Obama’s teflon candidacy

At the end of another long week of negative American politics, Oscar Wilde’s epigram that “a man cannot be too careful in the choice of his enemies” has rarely seemed wiser. Just as Senator Obama’s campaign against Senators Clinton and McCain needed a shot in the arm, who should oblige but President Bush himself, clumsily warning Israel’s parliament about those who “seem to believe that we should negotiate with the terrorists and radicals, as if some ingenious argument will persuade them they have been wrong all along.” Could any freshman senator have dreamed of a better endorsement than to be smeared, so groundlessly, by a president whose foreign policies are now a byword for diplomacy that lacks any suasion or ingenuity whatsoever?

Obama’s leading detractors continue to bolster his case that America needs a new kind of politics. Mrs Clinton’s shrillness, her camp’s scorched-earth strategies in the face of insurmountable odds, have shown, as clearly as any “vast, rightwing conspiracy” might have, that in modern America, for quite some time, “politics as usual” has been morally bankrupt. In fact Mrs Clinton’s willingness to go negative seems to have opened a Pandora’s box of easy cynicism elsewhere in the system. Nowhere was this more evident than in the infamous ABC debate before the Pennsylvania primary in which both Clinton and Obama spent forty-five minutes dodging questions about gaffes they had made during the primary season: as though their personal psychodramas mattered more than the country’s multiple economic crises, failing infrastructure and two costly foreign wars. And yet, although the mainstream media have been damnably complicit in this dumbing down of the political conversation, voters have repeatedly shown that the era of political soap operas may have run its course. Of course the political operatives who will supervise the general election campaigns in both parties have a vested interest in this not happening, but it is not yet clear whether their cynicism will prevail over the voters’ persistent refusal to behave as millions of dollars of political advertising tell them to.

Senator McCain, after promising to take the high road and run a respectful campaign, quickly let it be known that Hamas would prefer to have Obama as US Commander in Chief because a McCain presidency would be their “worst nightmare.” That this imagined nightmare might in fact be a bonanza for the jihadist recruiters – much as the nightmare of the Bush presidency has been – does not seem to have occurred to the senator. But in the absence of any attractive, or non-military new ideas from the McCain campaign, few in the GOP have a better solution to the growing challenge of Obama’s candidacy.

Having survived a series of low-level attacks (that he’s a closet Muslim, a black radical, no friend to Israel, too inexperienced, elitist, unpatriotic or inclined to appeasement) Obama is beginning to look to Republican strategists distressingly like a teflon candidate to whom no mud sticks. His polite, cerebral manner and his preternatural calm in the face of political pressure simply do not fit the template of divide-and-conquer politics that has guided Washington for so long. For every scurrilous move on their part he improvises a frustratingly clever countermove.
Obama has also attracted millions of new voters into the process and altered the dynamics of the campaign in ways that have repeatedly confounded the predictions of many seasoned and well-paid pollsters and strategists.
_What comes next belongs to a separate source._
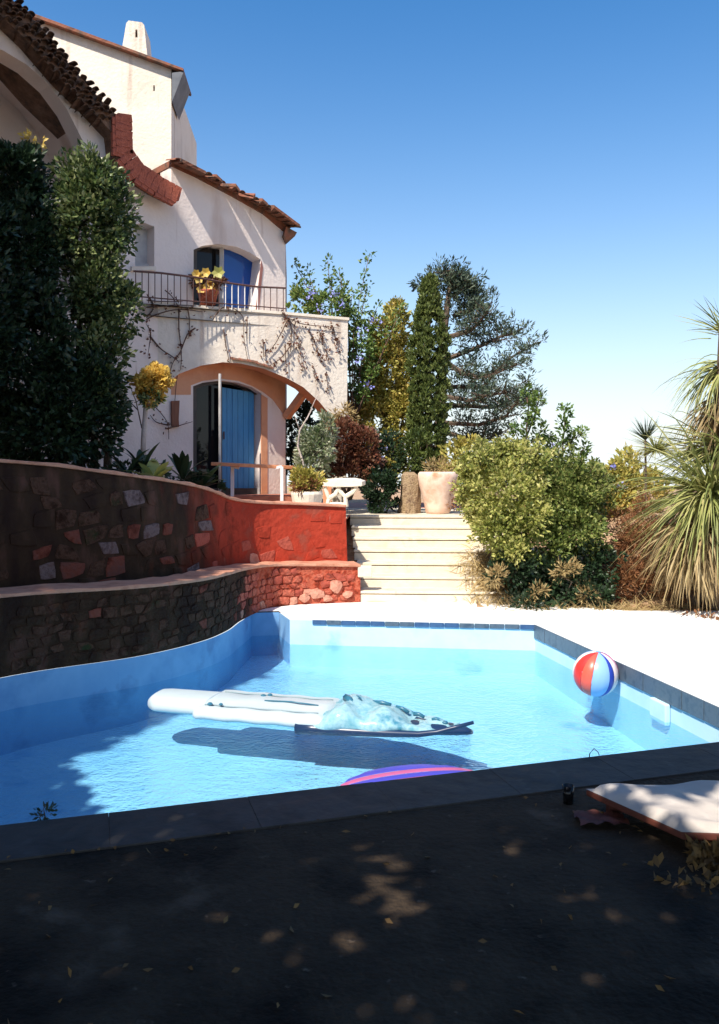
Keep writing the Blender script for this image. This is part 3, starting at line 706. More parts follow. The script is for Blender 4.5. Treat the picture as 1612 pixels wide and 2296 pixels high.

His steady progress towards the presidency is an embarrassing reminder to them that America has begun to change in ways that most of its political elite have yet to understand. Part of the Obama phenomenon has been this ability to convert the country’s desire for new leadership into political capital before many of his rivals were even prepared to acknowledge doubts about the status quo. If he continues to exploit this longing as effectively as he has done so far (his campaign has raised record sums of money from more than a million donors; at a recent rally he reportedly drew a crowd of 75,000) it is hard to see what an avuncular but lack-lustre figure like John McCain might do to arrest his momentum.
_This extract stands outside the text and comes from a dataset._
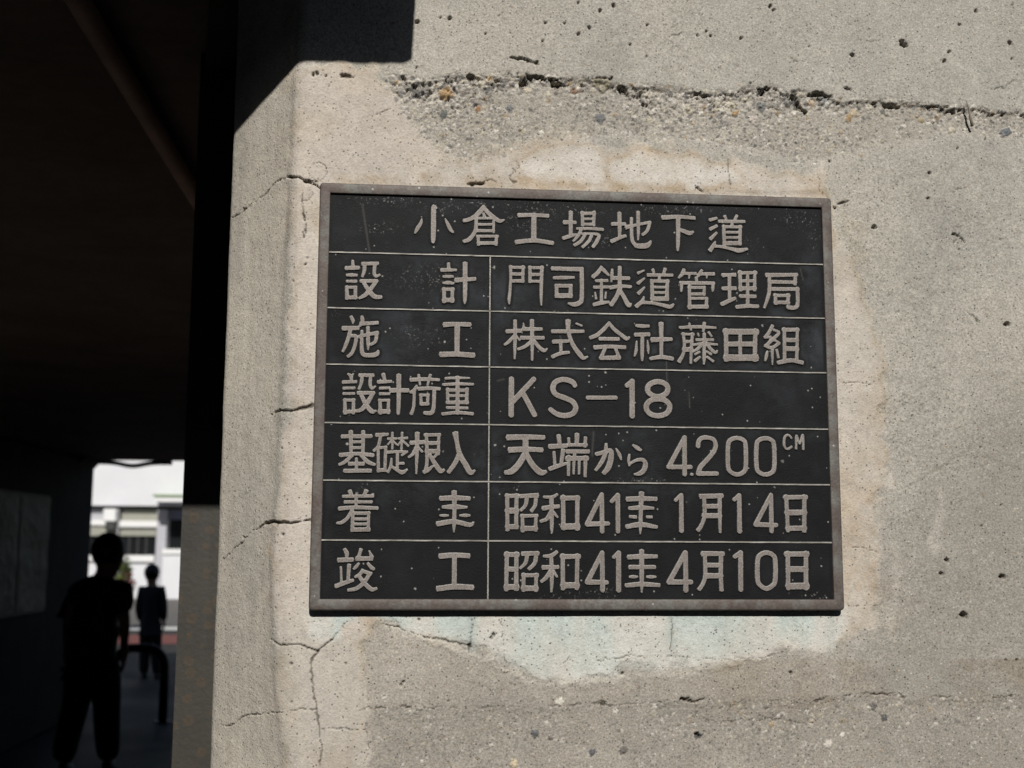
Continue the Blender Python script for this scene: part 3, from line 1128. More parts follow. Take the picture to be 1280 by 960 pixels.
def one_stone(i, j, rad, cc, lift, tint, g_):
    R2 = int(rad * 1.7) + 2
    a0, a1, b0, b1 = max(0, i - R2), min(h.shape[0], i + R2 + 1), max(0, j - R2), min(h.shape[1], j + R2 + 1)
    yy, xx = np.mgrid[a0 - i:a1 - i, b0 - j:b1 - j].astype(float)
    th, asp = g_.uniform(0, math.pi), g_.uniform(.55, 1)
    xr = (xx * math.cos(th) + yy * math.sin(th)) / rad
    yr = (-xx * math.sin(th) + yy * math.cos(th)) / (rad * asp)
    k = g_.integers(3, 7)
    an = np.arctan2(yr, xr)
    q = np.hypot(xr, yr) * (1 + .12 * np.cos(k * an + th * 3) + .08 * np.cos((k + 2) * an))
    body = np.sqrt(np.clip(1 - q * q, 0, 1))
    moat = np.exp(-((q - 1.15) / .2) ** 2)
    h[a0:a1, b0:b1] += lift * rad * body * .55 - .22 * rad * lift * moat
    k_ = (np.clip((1.05 - q) * 4, 0, 1) * tint)[..., None]
    c[a0:a1, b0:b1] = c[a0:a1, b0:b1] * (1 - k_) + cc * k_


core = band * np.exp(-((Y - yc - 8) / 16) ** 2)
stones(band * (.25 + np.clip(.5 + 2 * jl, 0, 1)) * sstep(1200, 900, X), 2600, .9, 3.0, .50, .75, 2)
stones(band * .4 + core, 1500, .9, 3.2, .55, .75, 3)
stones(band * np.clip(.5 + 2 * jl, 0, 1.2), 2600, .8, 2.2, .75, .9, 14)
stones(core * np.clip(.5 + 2.5 * jl, 0, 1) * sstep(1290, 1000, X + 40 * jl), 260, 3.0, 6.5, .55, .85, 4)
stones(np.exp(-((Y - yc) / 4) ** 2) * sstep(470, 520, X), 420, 1.2, 4.0, .55, .8, 5)
stones(band2 * (.5 + np.clip(.5 + 2 * jl, 0, 1)), 3600, .8, 2.4, .40, .62, 6)
stones(band2 * np.exp(-((Y - jl_y - 16) / 22) ** 2) * sstep(560, 1000, X), 300, 1.2, 3.2, .45, .75, 7)
stones(sstep(10, 40, sd) * np.ones_like(X) * .6 + .05, 4200, .7, 1.7, .28, .55, 8)
stones(band2, 36, 2.2, 4.0, .40, .75, 9)


def at_px(px, py):
    d = (X - px) ** 2 + (Y - py) ** 2
    return np.unravel_index(int(np.argmin(d)), d.shape)


gg = np.random.default_rng(5)
for px, py, rad, cc in ((557, 117, 8, (.40, .27, .14)), (1030, 127, 9, (.27, .28, .28)), (752, 106, 9.5, (.30, .27, .17)), (750, 147, 6, (.16, .165, .17)),
                        (1257, 165, 7.5, (.13, .14, .155)), (512, 104, 5, (.46, .43, .37)), (598, 135, 4, (.33, .18, .09)), (610, 100, 5, (.50, .32, .14)),
                        (720, 113, 6, (.25, .15, .10)), (637, 134, 4.5, (.16, .165, .17)), (555, 142, 6, (.13, .14, .13)), (1062, 146, 6, (.36, .25, .13)),
                        (920, 141, 4.5, (.40, .26, .12)), (1014, 128, 5, (.42, .29, .16)), (952, 132, 6, (.17, .175, .17)), (1068, 140, 5, (.50, .42, .30)),
                        (1190, 163, 4, (.50, .45, .36)), (942, 150, 5, (.50, .45, .40)), (1152, 150, 4, (.33, .27, .17)), (668, 917, 4.5, (.10, .105, .11)),
                        (1105, 897, 4, (.10, .10, .10)), (1092, 882, 5, (.16, .15, .14)), (643, 954, 5, (.52, .44, .30)), (740, 940, 4, (.10, .10, .11)),
                        (780, 938, 5, (.13, .12, .11)), (874, 920, 5, (.11, .11, .115)), (1035, 930, 5, (.56, .52, .46)), (540, 110, 4, (.5, .48, .42)),
                        (480, 870, 3, (.5, .48, .44)), (700, 878, 5, (.52, .49, .43)), (965, 905, 3, (.36, .28, .18)), (790, 141, 4.5, (.48, .44, .36)),
                        (782, 134, 4, (.5, .47, .42)), (660, 112, 4, (.52, .46, .36)), (685, 118, 4.5, (.5, .45, .37)), (860, 134, 4, (.42, .38, .3))):
    i, j = at_px(px, py)
    one_stone(i, j, rad, np.array(cc), .5, .92, gg)

# -- crevices of the cold joint
br = np.clip(.25 + 2.6 * fbm(U * 30, Vv * 8, 4, 161), 0, 1)


hf = fbm(U * 110, Vv * 60, 3, 171)


def crevice(pts, width, depth, wob=2.6, broken=True, dirt=.8):
    r_ = line_d(pts, wob, 18)
    if r_ is None:
        return
    w2, d2, _ = r_
    k = (br[w2] if broken else np.ones_like(d2)) * np.clip(.58 + 2.6 * hf[w2], 0, 1.25)
    wd = width * (.25 + 1.0 * k) * (1 + .8 * n_mid[w2])
    g_ = np.clip(1 - d2 / np.maximum(wd, .3), 0, 1) * (k > .12)
    h[w2] -= depth * np.minimum(1, g_ * 1.8) * (.35 + .65 * k)
    kk = (np.clip(g_ * 1.6, 0, 1) * dirt)[..., None]
    c[w2] = c[w2] * (1 - kk) + np.array((.055, .045, .034)) * kk


crevice([(x, y) for x, y in CRV if x >= 490], 1.55, 4.0, 4.2)
crevice([(500, 97), (520, 101), (536, 106)], 3.4, 7, 1.5, False)
crevice([(579, 97), (594, 99)], 3.4, 7, 1.0, False)
crevice([(638, 74), (652, 73), (666, 78), (676, 84), (688, 90)], 1.9, 4.5, 2, False)
crevice([(636, 97), (650, 106), (656, 105)], 3.6, 7, 2, False)
crevice([(660, 94), (672, 96), (690, 99)], 3.0, 6, 2, False)
crevice([(694, 105), (706, 108), (718, 113), (728, 110)], 3.2, 7, 2, False)
crevice([(742, 98), (756, 96), (764, 98)], 2.0, 5, 1.5, False)
crevice([(776, 113), (788, 120), (800, 118)], 3.2, 6, 2, False)
crevice([(935, 105), (948, 110), (960, 114)], 2.6, 6, 2, False)
crevice([(990, 122), (1002, 132), (1010, 142)], 3.0, 7, 2, False)
crevice([(1008, 120), (1022, 118), (1040, 123), (1046, 130)], 2.8, 7, 2, False)
crevice([(1056, 112), (1060, 110), (1066, 120)], 2.2, 5, 2, False)
crevice([(1084, 128), (1100, 131), (1128, 134)], 2.2, 6, 2, False)
crevice([(1190, 138), (1210, 141), (1235, 145), (1262, 143), (1290, 146)], 2.4, 6, 2.5, True)
crevice([(395, 92), (402, 94)], 2.2, 4, 1, False)
crevice([(428, 95), (442, 98)], 2.2, 4, 1, False)
crevice([(580, 231), (590, 230), (602, 228)], 3.0, 6, 1.5, False)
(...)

Even so, there is a considerable downside to the ongoing quarrels among the Democrats. When the primaries began there was much talk of a new era of post-racial, class-neutral and gender-blind politics. That hope has been dimmed by months of campaigning that have increasingly split the party into bitter, apparently irreconcilable factions. And yet, even with the season now ending in an unwholesome cocktail of racist, xenophobic and fear-mongering slurs – in both parties – there still remains a small but significant prospect that the upcoming elections might be a watershed after all.

Ironically, most of the signs that this could happen have come from public reactions to the least edifying aspects of the campaigns so far. In effect, when asked, subliminally, whether they dare trust a black man who doesn’t wear a flag-pin and adopt traditional jingoistic postures whenever possible, an impressive number of Americans have either pointedly ignored the question or focused on the almost-forgotten “issues” that were meant to drive the campaigns all along. With any luck this independent streak might continue till November.